West Africa

Mali

The origins of urbanism in the Middle Niger floodplain of Mali is a continuing research focus, since the 1970s, of Rod McIntosh. Excavation has expanded from the deepest Middle Niger basins — at Jenne-jeno, at present-day Jenne, and Dia — to the desertified “dead delta” of the Méma. Large “tells”, often in clusters, characterize mid- to late-first Millennium BCE urbanism in these regions, with Late Stone Age (LSA) (mid-first millennium BCE?) deposits at the base of mounds in the Méma.

Recent Ph.D. (2011) Doug Park has discovered clustered urban sites on the banks of the palaeochannel Wadi El-Ahmar near Timbuktu (northern Middle Niger). Related sites line this palaeochannel as it penetrates far north into the Saharan dunes. His “Toumbouze model” of late first millennium BCE and first millennium CE urbanism envisages a seasonal dispersal (low flood) alternating with agglomeration (high flood) urban pattern quite unlike the desert-dominated character of Timbuktu today.

Until put on hold by recent political troubles, Graduate Student Peter Coutros had identified a clustered interaction of four quite distinct types of sites (each presumably occupied by different ethnic/corporate groups) in the Gorbi Valley of the Lakes Region of the Middle Niger, west of Timbuktu. The plan for continuing research is to combine palaeoclimate data from Yale’s coring of Lake Fati (funded by the Yale Climate and Energy Institute) with survey and excavation data concerning shifting settlement preferences and a growing population as full urbanism emerges out of an earlier, quite diverse LSA landscape.

Senegal

Middle Senegal Valley (MSV). Work by Rod McIntosh that began in 1990, in the vicinity of Cubalel on the Senegal River, continues to focus on the location and origins of the Takrur “empire”, the first sub-Saharan state mentioned by the Arab chroniclers. This research is undertaken with collaborators from the Université Ch. Anta Diop (Dakar). A series of settlement mounds in this part of the MSV documents the emergence of social and technological complexity in the first millennium CE. One such mound, Walaldé, yielded evidence of mid-first millennium BCE iron smelting. Cubalel and Walaldé are the focus of sample taking to refine sub-Saharan Africa’s first archaeomagnetic dating curve.

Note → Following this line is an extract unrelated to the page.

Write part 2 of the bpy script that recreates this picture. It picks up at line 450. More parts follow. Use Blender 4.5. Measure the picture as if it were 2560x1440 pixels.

Graduate Student Peter Coutros, collaborating with students from the same university, is excavating the site of Diollowali downriver along the Senegal River. A cluster of multiple mounds on the highlands abutting the river’s floodplain, the site promises insights into local responses to climate change during the last few millennia.

Graduate Student Jamie Inwood is taking bone samples from historical individuals from the Sine-Saloum in the collections of the Institut Fondamental de l’Afrique Noire (Dakar), as well as from MSV prehistoric burials (as well as from Etrusca) for her archaeo-histology study of the history of malaria. With a novel array of six biochemical and microscopy techniques, she can now identify the ravages of malaria in ancient bone. This research takes an historical epidemiological and an ecological approach to the questions of when did human malaria appear, under what circumstances, and what stimulated later mutations into the deadly (cerebral) forms that plague African today.